К моменту знакомства с Оппенгеймером Шевалье был идейным марксистом, возможно, состоял в партии и, скорее всего, был авторитетным, хотя и неформальным консультантом партийных работников Сан-Франциско. Несколько лет он наблюдал за Оппенгеймером издали — в клубе профессуры, кампусе. Сарафанное радио Беркли донесло до его ушей, что блестящий молодой физик «горит желанием не просто читать об одолевающих мир проблемах, но и что-то делать».

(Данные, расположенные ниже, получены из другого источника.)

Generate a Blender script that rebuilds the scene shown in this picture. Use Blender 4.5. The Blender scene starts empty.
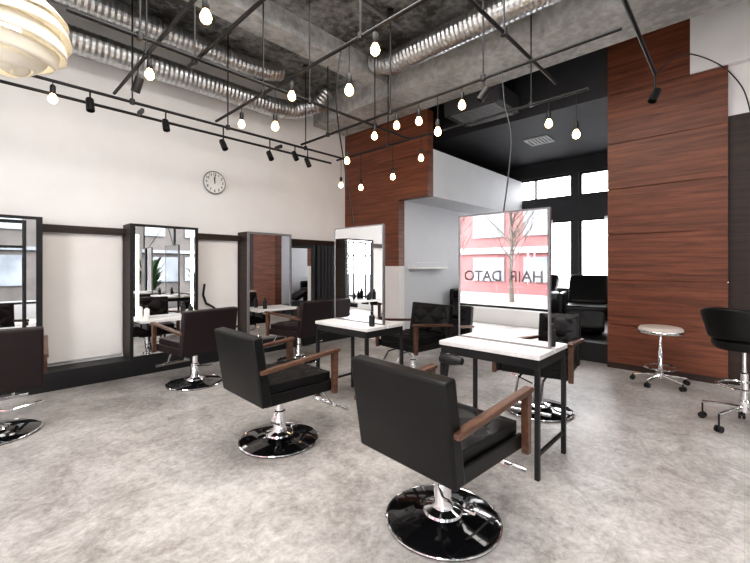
import bpy, bmesh, math, random
from mathutils import Vector, Matrix
random.seed(4)
COL = bpy.context.scene.collection
H = 1.30
# ---------------------------------------------------------------- materials
def newmat(name):
    m = bpy.data.materials.new(name); m.use_nodes = True
    nt = m.node_tree
    return m, nt, nt.nodes["Principled BSDF"]
def simple(name, col, rough=0.5, metal=0.0, bump=0.0, bscale=60, var=0.06, spec=0.5, coat=0.0):
    m, nt, b = newmat(name)
    N = nt.nodes; L = nt.links
    tc = N.new("ShaderNodeTexCoord")
    nz = N.new("ShaderNodeTexNoise"); nz.inputs["Scale"].default_value = bscale; nz.inputs["Detail"].default_value = 3
    L.new(tc.outputs["Object"], nz.inputs["Vector"])
    r = N.new("ShaderNodeValToRGB")
    r.color_ramp.elements[0].position = .3; r.color_ramp.elements[1].position = .7
    r.color_ramp.elements[0].color = (*[max(0, c*(1-var)) for c in col], 1)
    r.color_ramp.elements[1].color = (*[min(1, c*(1+var)) for c in col], 1)
    L.new(nz.outputs["Fac"], r.inputs["Fac"]); L.new(r.outputs["Color"], b.inputs["Base Color"])
    b.inputs["Roughness"].default_value = rough; b.inputs["Metallic"].default_value = metal
    b.inputs["Specular IOR Level"].default_value = spec
    b.inputs["Coat Weight"].default_value = coat
    if bump:
        bp = N.new("ShaderNodeBump"); bp.inputs["Strength"].default_value = bump; bp.inputs["Distance"].default_value = .01
        L.new(nz.outputs["Fac"], bp.inputs["Height"]); L.new(bp.outputs["Normal"], b.inputs["Normal"])
    return m
def emis(name, col, s):
    m, nt, b = newmat(name)
    b.inputs["Base Color"].default_value = (*col, 1)
    b.inputs["Emission Color"].default_value = (*col, 1); b.inputs["Emission Strength"].default_value = s
    return m
def wood(name, c1, c2, scale=(3, 1.2, 22), rough=.45):
    m, nt, b = newmat(name); N = nt.nodes; L = nt.links
    tc = N.new("ShaderNodeTexCoord"); mp = N.new("ShaderNodeMapping"); mp.inputs["Scale"].default_value = scale
    L.new(tc.outputs["Object"], mp.inputs["Vector"])
    n1 = N.new("ShaderNodeTexNoise"); n1.inputs["Scale"].default_value = 1.0; n1.inputs["Detail"].default_value = 7; n1.inputs["Roughness"].default_value = .65; n1.inputs["Distortion"].default_value = .6
    L.new(mp.outputs["Vector"], n1.inputs["Vector"])
    r = N.new("ShaderNodeValToRGB"); r.color_ramp.elements[0].position = .34; r.color_ramp.elements[1].position = .66
    r.color_ramp.elements[0].color = (*c1, 1); r.color_ramp.elements[1].color = (*c2, 1)
    L.new(n1.outputs["Fac"], r.inputs["Fac"]); L.new(r.outputs["Color"], b.inputs["Base Color"])
    b.inputs["Roughness"].default_value = rough
    return m
def concrete(name, c1, c2, scale=1.2, rough=.8, bump=.3, lo=.36, hi=.64):
    m, nt, b = newmat(name); N = nt.nodes; L = nt.links
    tc = N.new("ShaderNodeTexCoord")
    n1 = N.new("ShaderNodeTexNoise"); n1.inputs["Scale"].default_value = scale; n1.inputs["Detail"].default_value = 10; n1.inputs["Roughness"].default_value = .7
    n2 = N.new("ShaderNodeTexNoise"); n2.inputs["Scale"].default_value = scale*9; n2.inputs["Detail"].default_value = 6
    L.new(tc.outputs["Object"], n1.inputs["Vector"]); L.new(tc.outputs["Object"], n2.inputs["Vector"])
    mx = N.new("ShaderNodeMix"); mx.data_type = 'FLOAT'; mx.inputs[0].default_value = .35
    L.new(n1.outputs["Fac"], mx.inputs[2]); L.new(n2.outputs["Fac"], mx.inputs[3])
    r = N.new("ShaderNodeValToRGB"); r.color_ramp.elements[0].position = lo; r.color_ramp.elements[1].position = hi
    r.color_ramp.elements[0].color = (*c1, 1); r.color_ramp.elements[1].color = (*c2, 1)
    L.new(mx.outputs[0], r.inputs["Fac"]); L.new(r.outputs["Color"], b.inputs["Base Color"])
    b.inputs["Roughness"].default_value = rough
    bp = N.new("ShaderNodeBump"); bp.inputs["Strength"].default_value = bump; bp.inputs["Distance"].default_value = .01
    L.new(n2.outputs["Fac"], bp.inputs["Height"]); L.new(bp.outputs["Normal"], b.inputs["Normal"])
    return m
def floormat():
    m, nt, b = newmat("floor_stone_vinyl"); N = nt.nodes; L = nt.links
    tc = N.new("ShaderNodeTexCoord")
    def nz(s, d, r, dist=0):
        n = N.new("ShaderNodeTexNoise"); n.inputs["Scale"].default_value = s; n.inputs["Detail"].default_value = d; n.inputs["Roughness"].default_value = r; n.inputs["Distortion"].default_value = dist
        L.new(tc.outputs["Object"], n.inputs["Vector"]); return n
    a = nz(1.5, 8, .68, .5); c = nz(6, 9, .78, 1.2); d = nz(30, 5, .7)
    mx = N.new("ShaderNodeMix"); mx.data_type = 'FLOAT'; mx.inputs[0].default_value = .5
    L.new(a.outputs["Fac"], mx.inputs[2]); L.new(c.outputs["Fac"], mx.inputs[3])
    mx2 = N.new("ShaderNodeMix"); mx2.data_type = 'FLOAT'; mx2.inputs[0].default_value = .25
    L.new(mx.outputs[0], mx2.inputs[2]); L.new(d.outputs["Fac"], mx2.inputs[3])
    r = N.new("ShaderNodeValToRGB"); e = r.color_ramp.elements
    e[0].position = .41; e[0].color = (.215, .195, .18, 1)
    e[1].position = .60; e[1].color = (.55, .53, .51, 1)
    k = e.new(.5); k.color = (.375, .353, .335, 1)
    L.new(mx2.outputs[0], r.inputs["Fac"])
    br = N.new("ShaderNodeTexBrick"); br.inputs["Scale"].default_value = 1.0
    br.inputs["Brick Width"].default_value = .9; br.inputs["Row Height"].default_value = .45; br.inputs["Mortar Size"].default_value = .0015
    br.inputs["Color1"].default_value = (1, 1, 1, 1); br.inputs["Color2"].default_value = (.91, .91, .91, 1); br.inputs["Mortar"].default_value = (.8, .8, .8, 1)
    L.new(tc.outputs["Object"], br.inputs["Vector"])
    mm = N.new("ShaderNodeMix"); mm.data_type = 'RGBA'; mm.blend_type = 'MULTIPLY'; mm.inputs[0].default_value = 1
    L.new(r.outputs["Color"], mm.inputs[6]); L.new(br.outputs["Color"], mm.inputs[7]); L.new(mm.outputs[2], b.inputs["Base Color"])
    rr = N.new("ShaderNodeMapRange"); rr.inputs[3].default_value = .28; rr.inputs[4].default_value = .48
    L.new(c.outputs["Fac"], rr.inputs[0]); L.new(rr.outputs[0], b.inputs["Roughness"])
    return m
M = {}
M["floor"] = floormat()
M["white"] = simple("white_plaster", (.85, .84, .83), .8, var=.02, bscale=3)
M["panel"] = simple("warm_white_panel", (.85, .815, .79), .6, var=.02, bscale=3)
M["grey"] = simple("cool_grey_plaster", (.66, .67, .69), .8, var=.02, bscale=3)
M["conc"] = concrete("raw_concrete", (.06, .06, .058), (.33, .33, .32), 1.6, lo=.41, hi=.59)
M["beam"] = concrete("beam_concrete", (.32, .32, .31), (.60, .60, .59), 1.4, lo=.4, hi=.6)
M["dark"] = simple("charcoal_paint", (.040, .042, .047), .6, var=.1, bscale=4)
M["darkwood"] = wood("dark_brown_wood", (.018, .010, .007), (.045, .025, .018), rough=.5)
M["wood"] = wood("red_brown_wood", (.090, .027, .013), (.23, .080, .040))
M["armwood"] = wood("chair_arm_wood", (.060, .028, .018), (.15, .075, .045), (8, 30, 30), .30)
M["black"] = simple("black_metal", (.010, .010, .011), .45, bscale=30)
M["leather"] = simple("black_leather", (.007, .0068, .007), .38, bump=.12, bscale=220, spec=.3)
M["leather_brown"] = simple("dark_brown_leather", (.017, .010, .011), .40, bump=.12, bscale=220, spec=.3)
M["gloss"] = simple("gloss_black", (.006, .006, .007), .08, bscale=8, coat=.5)
M["chrome"] = simple("chrome", (.85, .85, .86), .08, 1.0, var=.02)
M["duct"] = simple("duct_foil", (.62, .63, .64), .28, 1.0, bump=.5, bscale=14)
M["mirror"] = simple("mirror_glass", (.90, .91, .92), .01, 1.0, var=.005)
M["top"] = concrete("white_marble_top", (.66, .65, .64), (.80, .79, .78), 5, .3, .02)
M["bulb"] = emis("warm_bulb", (1, .64, .30), 14)
M["led"] = emis("led_strip", (1, .93, .82), 6)
M["shade"] = simple("cream_shade", (.86, .80, .68), .7, var=.02)
M["paper"] = simple("white_plastic", (.82, .82, .80), .45, var=.02)
M["letter"] = simple("letter_film", (.26, .20, .21), .5, var=.02)
M["seatwhite"] = simple("cream_vinyl", (.66, .60, .55), .4, var=.03)
M["facade"] = simple("red_facade", (.20, .075, .075), .8, var=.15, bscale=2)
M["facadepale"] = simple("pale_facade", (.36, .34, .335), .8, var=.15, bscale=1)
M["facadegrey"] = simple("grey_brown_facade", (.06, .054, .05), .8, var=.3, bscale=1)
M["facadewin"] = simple("facade_window", (.13, .145, .16), .3, var=.3, bscale=1)
M["asphalt"] = concrete("asphalt", (.12, .12, .12), (.2, .2, .2), 2)
M["bark"] = simple("bark", (.08, .065, .055), .9, var=.3, bscale=20)
M["steelgrey"] = simple("grey_steel", (.3, .3, .31), .4, .6)
M["green"] = simple("leaf_green", (.05, .13, .035), .6, var=.3)
M["soil"] = simple("terracotta_pot", (.35, .33, .31), .7, var=.1)
def glassmat():
    m = bpy.data.materials.new("thin_window_glass"); m.use_nodes = True; nt = m.node_tree; nt.nodes.clear()
    o = nt.nodes.new("ShaderNodeOutputMaterial"); t = nt.nodes.new("ShaderNodeBsdfTransparent"); g = nt.nodes.new("ShaderNodeBsdfGlossy")
    g.inputs["Roughness"].default_value = .02; x = nt.nodes.new("ShaderNodeMixShader"); x.inputs[0].default_value = .05
    nt.links.new(t.outputs[0], x.inputs[1]); nt.links.new(g.outputs[0], x.inputs[2]); nt.links.new(x.outputs[0], o.inputs[0])
    return m
M["glass"] = glassmat()
def sheer():
    m = bpy.data.materials.new("sheer_curtain"); m.use_nodes = True; nt = m.node_tree; nt.nodes.clear()
    o = nt.nodes.new("ShaderNodeOutputMaterial"); t = nt.nodes.new("ShaderNodeBsdfTranslucent"); g = nt.nodes.new("ShaderNodeBsdfDiffuse")
    t.inputs[0].default_value = (.9, .9, .9, 1); g.inputs[0].default_value = (.85, .85, .85, 1)
    x = nt.nodes.new("ShaderNodeMixShader"); x.inputs[0].default_value = .35
    nt.links.new(t.outputs[0], x.inputs[1]); nt.links.new(g.outputs[0], x.inputs[2]); nt.links.new(x.outputs[0], o.inputs[0])
    return m
M["curtain"] = sheer()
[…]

Шевалье и Оппенгеймера представили друг другу на одном из первых собраний недавно основанного профсоюза учителей. В своих воспоминаниях Шевалье датировал первую встречу с Оппенгеймером осенью 1937 года. Но если их встреча действительно произошла на профсоюзном собрании, как потом оба утверждали, то это означает, что они впервые встретились двумя годами раньше — осенью 1935 года. Именно в это время местная группа № 349 профсоюза учителей, отделение Американской федерации труда (AFL), стала принимать в свои члены университетских профессоров. «Группа сотрудников факультета обсудила этот вопрос, — свидетельствовал потом Оппенгеймер, — устроила встречу, и на обеде в клубе профессуры или еще где-то мы решили вступить». Оппенгеймер был избран секретарем-регистратором группы. Шевалье впоследствии занимал пост председателя местной организации. За несколько месяцев группа № 349 выросла до сотни членов, четверть которых составляли профессора и доценты университета.
Ни Оппенгеймер, ни Шевалье не запомнили точных обстоятельств первой встречи, в их памяти лишь отложилось, что оба сразу понравились друг другу. Шевалье испытал «похожее на галлюцинацию чувство… будто знал его давным-давно». Он был прельщен умом Оппенгеймера и очарован «естественностью и простотой» ученого. В тот же день, по словам Шевалье, они договорились о создании постоянной дискуссионной группы размером от шести до десяти человек, которая собиралась бы раз в неделю или две и обсуждала политические вопросы. Этот кружок действовал с осени 1937 года до начала зимы 1942 года. Все эти годы Шевалье считал Оппенгеймера своим «самым близким и надежным другом». Поначалу их дружба основывалась на общих политических пристрастиях. Но, как позднее объяснил Шевалье, их «близость даже в самом начале отнюдь не определялась одной идеологией, но изобиловала личными нюансами, теплотой, любопытством, взаимностью, интеллектуальным обменом и быстро превратилась в обожание». Шевалье вскоре начал называть друга Оппи, а Оппенгеймер, в свою очередь, приходить к другу на ужин. Время от времени они вместе посещали киносеансы или концерты. «Употребление алкоголя являлось для него общественным мероприятием, требующим определенного ритуала», — писал в своих мемуарах Шевалье. Оппи «смешивал самый лучший мартини в мире» и неизменно поднимал свой фирменный тост «за разброд во вражеском стане». Шевалье не сомневался, кого Оппи считал врагами.